Holy Cow! Kashmir back to Qazi Nisar moment

Is history repeating the Ummat-e-Islamia-MUF-1987 rigged polls-militancy cycle?
The recent verdict of the High Court calling for implementing the ban on the sale of beef has taken the State back to the Mirwaiz Qazi Nisar moment of 1985.
Holy Cow! Kashmir back to Qazi Nisar momentNisar had defied Governor Jagmohan Malhotra’s imposition of ban on the slaughter of livestock on Janmashtmi.

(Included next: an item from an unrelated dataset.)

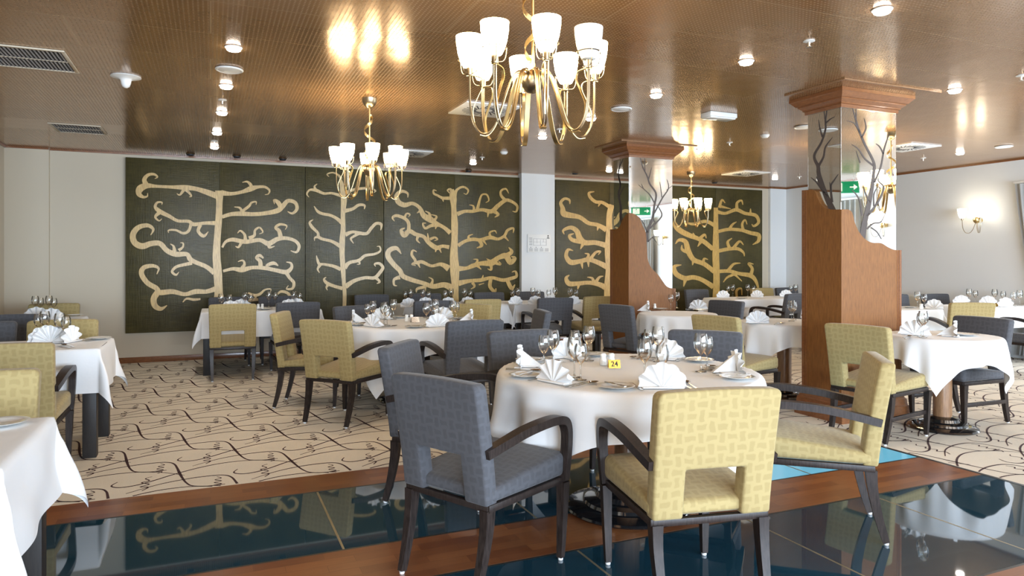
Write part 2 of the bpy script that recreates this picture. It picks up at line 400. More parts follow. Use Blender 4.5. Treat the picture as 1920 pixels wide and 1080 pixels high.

It paved a way for the creation of Ummat-e-Islamia, which in turn cleared the decks for the formation of Muslim United Front (MUF).
And MUF’s participation in the 1987 ‘rigged’ polls culminated in the outbreak of militancy.
David Devadas, the author of ‘In Search of a Future: The Story of Kashmir’ said the ban on the slaughter of livestock on Janmashtami had set the stage for the creation of MUF, then their participation in 1987 polls and finally the outbreak of militancy.
He said at the international level, the decade of 80s was a time of tremendous Islamism for the first time since the end of Caliphate in Turkey in the 1920s.
“After the Islamic revolution in Iran, there was a tremendous sentiment in Kashmir,” he said. “Ayatollah Sayyed Ali Hosseini Khamenei and the Imam of Kabba visited Srinagar on the same day and as a mark of Shia-Sunni unity, La Sharqiya La Garbiya, Islamia, Islamia (No East, No West; Only Islamic, Only Islamic) slogans were raised,” he said.
Drawing parallels with what was happening in Kashmir in 1985 and today, Devadas said there was resentment among the youngsters then and there is resentment among the young Kashmiris today too. “It led to the trajectories toward militancy of young men like Nayeem Khan and Shahid-ul-Islam by the late 1980s,” he said.
Drawing a third parallel, he said that, then too, people were deeply resentful of the Government of India.
“First the Congress government at the Centre brought down Farooq Abdullah’s government in 1984, installed G M Shah and then imposed Governor’s rule,” he said.
Devdas also posted on his Facebook page, “Jagmohan’s Janmashthami slaughter ban had helped set the stage for MUF. Ranbir Singh reinvented Hindu religiosity in the 1870s: Trikuta Devi became Vaishno Devi, Sanatan ways replaced the cult of Narasimha, and the `pure veg’ Khir Bhawani displaced Sharika Devi and Zaishta Devi. SK Sinha banned meat offerings to Zaishta Devi. Each of the three earnest gentlemen damaged `integration’ and harmony (sic).”
In another post, he wrote, “I wonder how opposition parties have received the court’s directions. Do any of them have a beef with it? or is any of them beefing up its support base? Do they see it as a meaty electoral issue? Will it help them out-flank the PDP – chop it to size, flay it perhaps, even make mincemeat of it? Have any of them ribbed the government on this (sic)?”
The recent decision of the High Court calling for implementing the ban on the sale of beef has evoked a widespread criticism in Kashmir where people are voracious meat eaters.
The decision evoked strong protests particularly in the summer capital, Srinagar, where there is even aversion to consumption of beef and people usually take mutton.
The court direction came in a Public Interest Litigation (PIL) filed by a Jammu resident.
The slaughter of cows and other bovine animals was banned by the erstwhile Dogra rulers, a practice continued after 1947.
Qazi Yasir, the son of Qazir Nisar and the incumbent Mirwaiz of south Kashmir, said, “Nobody should decide what I am going to have as my food unless I do not force others to have the same.”
Yasir was arrested on Thursday with the government fearing he could trigger a similar kind of situation in south Kashmir that his father did three decades ago.
“India has perhaps forgotten that in 1985, our Chairman, Dr. Qazi Nisar defied their barbarism,” he said.
The HC’s diktat to strictly impose ban on the sale of beef has brought separatist leaders and religious leaders in Kashmir together and they have termed it as an attempt of interference in religion by the rightwing Hindutva forces.
The separatists have already called for protests and a shutdown on Saturday.
On Thursday, Asiya Andrabi, the chairperson of Duktaran-e-Milat (Daughters of Nation), defied the High Court’s decision by slaughtering a cow and Shabir Ahmad Shah followed suit on Friday.
Even the mainstream politician, Engineer Abdul Rashid Sheikh’s Awami Ittehad Party (AIP) also organized the slaughter of two cows on Saturday.